Submarine Electricity to Provide More Directional Boring Projects

Submarine electricity transmission systems are being used more frequently for long and short hauls in undersea, lake, and river interconnection applications, allowing transmission in areas where water has made underground or overhead solutions impossible. With at least 140 new high-voltage direct current (HVDC) and high-voltage alternating current (HVAC) systems currently being deployed or in planning stages, this highly specialized market is expected to experience rapid growth in the near future. 

Submarine cables usually require directional boring of the shore crossings. Many river and lake submarine cables are installed entirely by directional boring (horizontal directional drilling, HDD). The growth of the market means more directional boring projects.

One of the major factors driving the growth in the market is connecting offshore wind generation to the mainland and reconfiguring or expanding interconnections between states, countries, and regions,” says James McCray, senior research analyst with Navigant Research. “Submarine technologies are helping to address changing electric generation mixes and isolated national grids are also being interconnected for security, balance, and the sale of excess electricity in cross-border exchanges.”

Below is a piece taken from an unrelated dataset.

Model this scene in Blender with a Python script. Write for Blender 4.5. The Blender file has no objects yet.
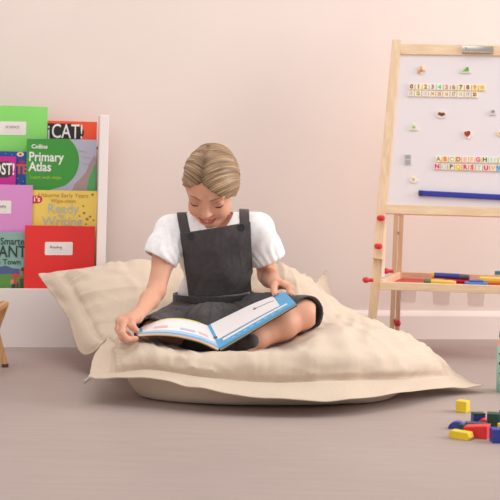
import bpy, bmesh, math, random
import numpy as np
from mathutils import Vector, Matrix, noise as mnoise

random.seed(7)
COL = bpy.context.scene.collection
PI = math.pi
F = 1312.0          # focal length in pixels of the 500-pixel frame
HC = 0.6            # camera height
ROLL = 0.024
YH = 153.0          # optical axis row

def P(px, py, Y):
    a = (px - 250.0) / F
    b = -(py - YH) / F
    c, s = math.cos(ROLL), math.sin(ROLL)
    return Vector(((a * c - b * s) * Y, Y, HC + (a * s + b * c) * Y))

def PF(px, py, z=0.0):
    "point on the plane of height z"
    d = P(px, py, 1.0) - Vector((0, 0, HC))
    t = (z - HC) / d.z
    return Vector((d.x * t, t, z))

# ---------------------------------------------------------------- materials
def lin(c):
    c = c / 255.0
    return c / 12.92 if c <= 0.04045 else ((c + 0.055) / 1.055) ** 2.4

def rgb(r, g, b):
    return (lin(r), lin(g), lin(b), 1.0)

_mats = {}
def mat(name, col, rough=0.6, var=0.0, vscale=30.0, bump=0.0, bscale=200.0, metal=0.0, trans=0.0, stretch=None, spec=0.5, sheen=0.0):
    if name in _mats:
        return _mats[name]
    m = bpy.data.materials.new(name); m.use_nodes = True
    nt = m.node_tree; N = nt.nodes; L = nt.links
    b = N['Principled BSDF']
    b.inputs['Base Color'].default_value = col
    b.inputs['Roughness'].default_value = rough
    b.inputs['Metallic'].default_value = metal
    b.inputs['Specular IOR Level'].default_value = spec
    if trans: b.inputs['Transmission Weight'].default_value = trans
    if sheen: b.inputs['Sheen Weight'].default_value = sheen
    tc = N.new('ShaderNodeTexCoord')
    mp = N.new('ShaderNodeMapping')
    L.new(tc.outputs['Object'], mp.inputs['Vector'])
    if stretch: mp.inputs['Scale'].default_value = stretch
    if var:
        n = N.new('ShaderNodeTexNoise'); n.inputs['Scale'].default_value = vscale; n.inputs['Detail'].default_value = 4
        L.new(mp.outputs[0], n.inputs['Vector'])
        r = N.new('ShaderNodeValToRGB')
        r.color_ramp.elements[0].position = 0.3; r.color_ramp.elements[1].position = 0.7
        r.color_ramp.elements[0].color = tuple(x * (1 - var) for x in col[:3]) + (1,)
        r.color_ramp.elements[1].color = tuple(min(1, x * (1 + var)) for x in col[:3]) + (1,)
        L.new(n.outputs['Fac'], r.inputs[0]); L.new(r.outputs[0], b.inputs['Base Color'])
    if bump:
        n2 = N.new('ShaderNodeTexNoise'); n2.inputs['Scale'].default_value = bscale; n2.inputs['Detail'].default_value = 3
        L.new(mp.outputs[0], n2.inputs['Vector'])
        bp = N.new('ShaderNodeBump'); bp.inputs['Strength'].default_value = bump; bp.inputs['Distance'].default_value = 0.002
        L.new(n2.outputs['Fac'], bp.inputs['Height']); L.new(bp.outputs[0], b.inputs['Normal'])
    _mats[name] = m
    return m

# ---------------------------------------------------------------- objects
def link(o, parent=None, label=None, cat=None, group=None, kind=None):
    COL.objects.link(o)
    if parent is not None: o.parent = parent
    tag(o, label, cat, group, kind)
    return o

def tag(o, label=None, cat=None, group=None, kind=None):
    if label: o['label'] = label
    if cat: o['category'] = cat
    if group: o['group'] = group
    if kind: o['kind'] = kind
    return o

def empty(name, loc, rot=(0, 0, 0), label=None, cat=None, group=None, kind=None):
    o = bpy.data.objects.new(name, None)
    o.empty_display_size = 0.02
    o.location = loc; o.rotation_euler = rot
    return link(o, None, label, cat, group, kind)

class MB:
    def __init__(s):
        s.bm = bmesh.new(); s.mi = 0
    def _fin(s, geo_faces, mi=None):
        for f in geo_faces: f.material_index = s.mi if mi is None else mi
    def box(s, x0, x1, y0, y1, z0, z1, bev=0.0, M=None, mi=0, seg=2):
        b = bmesh.new(); bmesh.ops.create_cube(b, size=1.0)
        bmesh.ops.scale(b, vec=(x1 - x0, y1 - y0, z1 - z0), verts=b.verts)
        bmesh.ops.translate(b, vec=((x0 + x1) / 2, (y0 + y1) / 2, (z0 + z1) / 2), verts=b.verts)
        if bev: bmesh.ops.bevel(b, geom=b.edges[:], offset=bev, segments=seg, affect='EDGES', profile=0.5)
        return s._merge(b, M, mi)
    def _merge(s, b, M, mi):
        if M is not None: bmesh.ops.transform(b, matrix=M, verts=b.verts)
        bmesh.ops.recalc_face_normals(b, faces=b.faces[:])
        for f in b.faces: f.material_index = mi
        me = bpy.data.meshes.new('_t'); b.to_mesh(me); b.free()
        s.bm.from_mesh(me); bpy.data.meshes.remove(me)
        return s
    def beam(s, a, b_, w, d, bev=0.0015, mi=0, up=(0, 1, 0)):
        "rectangular bar from a to b; w across (x-ish), d along 'up'"
        a = Vector(a); b_ = Vector(b_); z = (b_ - a); ln = z.length; z.normalize()
        u = Vector(up); x = u.cross(z).normalized(); y = z.cross(x).normalized()
        M = Matrix((x, y, z)).transposed().to_4x4(); M.translation = a
        return s.box(-w / 2, w / 2, -d / 2, d / 2, 0, ln, bev, M, mi)
    def cyl(s, a, b_, r, r2=None, seg=24, bev=0.0, mi=0):
        a = Vector(a); b_ = Vector(b_); z = (b_ - a); ln = z.length
        b = bmesh.new()
        bmesh.ops.create_cone(b, cap_ends=True, segments=seg, radius1=r, radius2=r if r2 is None else r2, depth=ln)
        if bev:
            bmesh.ops.bevel(b, geom=[e for e in b.edges if abs(abs(e.verts[0].co.z) - ln / 2) < 1e-6 and abs(e.verts[0].co.z - e.verts[1].co.z) < 1e-6], offset=bev, segments=3, affect='EDGES', profile=0.5)
        M = z.to_track_quat('Z', 'Y').to_matrix().to_4x4(); M.translation = (a + b_) / 2
        return s._merge(b, M, mi)
    def ell(s, c, r, M=None, mi=0, seg=24):
        b = bmesh.new(); bmesh.ops.create_uvsphere(b, u_segments=seg, v_segments=seg // 2, radius=1.0)
        T = Matrix.Translation(c) @ Matrix.Diagonal((r[0], r[1], r[2], 1))
        return s._merge(b, (M @ T) if M is not None else T, mi)
    def prism(s, pts, y0, y1, M=None, mi=0, bev=0.0):
        "polygon in local xz, extruded along y"
        b = bmesh.new()
        vs = [b.verts.new((p[0], y0, p[1])) for p in pts]
        f = b.faces.new(vs)
        r = bmesh.ops.extrude_face_region(b, geom=[f])
        bmesh.ops.translate(b, vec=(0, y1 - y0, 0), verts=[v for v in r['geom'] if isinstance(v, bmesh.types.BMVert)])
        if bev: bmesh.ops.bevel(b, geom=b.edges[:], offset=bev, segments=2, affect='EDGES', profile=0.5)
        return s._merge(b, M, mi)
    def lathe(s, prof, c, seg=40, mi=0):
        b = bmesh.new(); rings = []
        for r, z in prof:
            if r < 1e-5: rings.append([b.verts.new((c[0], c[1], c[2] + z))])
            else: rings.append([b.verts.new((c[0] + r * math.cos(2 * PI * k / seg), c[1] + r * math.sin(2 * PI * k / seg), c[2] + z)) for k in range(seg)])
        for A, B in zip(rings, rings[1:]):
            for k in range(seg):
                k2 = (k + 1) % seg
                q = [A[k % len(A)], A[k2 % len(A)], B[k2 % len(B)], B[k % len(B)]]
                q2 = []
                for v in q:
                    if v not in q2: q2.append(v)
                if len(q2) > 2: b.faces.new(q2)
        return s._merge(b, None, mi)
    def tube(s, pts, r, seg=8, mi=0):
        pts = [Vector(p) for p in pts]
        b = bmesh.new(); rings = []
        rr = r if hasattr(r, '__len__') else [r] * len(pts)
        for i, p in enumerate(pts):
            t = (pts[min(i + 1, len(pts) - 1)] - pts[max(i - 1, 0)]).normalized()
            ref = Vector((0, 0, 1)) if abs(t.z) < 0.9 else Vector((1, 0, 0))
            x = t.cross(ref).normalized(); y = t.cross(x)
            rings.append([b.verts.new(p + (x * math.cos(2 * PI * k / seg) + y * math.sin(2 * PI * k / seg)) * rr[i]) for k in range(seg)])
        for A, B in zip(rings, rings[1:]):
            for k in range(seg): b.faces.new((A[k], A[(k + 1) % seg], B[(k + 1) % seg], B[k]))
        b.faces.new(rings[0][::-1]); b.faces.new(rings[-1])
        return s._merge(b, None, mi)
    def build(s, name, mats, parent=None, smooth=False, loc=None, rot=None, **kw):
        me = bpy.data.meshes.new(name); s.bm.to_mesh(me); s.bm.free()
        for m in (mats if isinstance(mats, (list, tuple)) else [mats]): me.materials.append(m)
        if smooth:
            me.polygons.foreach_set('use_smooth', [True] * len(me.polygons))
            try: me.set_sharp_from_angle(angle=math.radians(40))
            except Exception: pass
        o = bpy.data.objects.new(name, me)
        if loc is not None: o.location = loc
        if rot is not None: o.rotation_euler = rot
        return link(o, parent, **kw)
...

Europe’s transmission system currently requires extensive reconfiguration and expansion to deal with coal and nuclear generation plant retirements and the rapid growth of offshore and onshore wind generation in the Nordic region, as well as in other remote offshore areas. Because of this, the European market, which currently represents more than 70 percent of regional market share, will likely account for more than half of the global submarine cable projects during the next decade. North America is lagging far behind Europe in the use of offshore wind generation.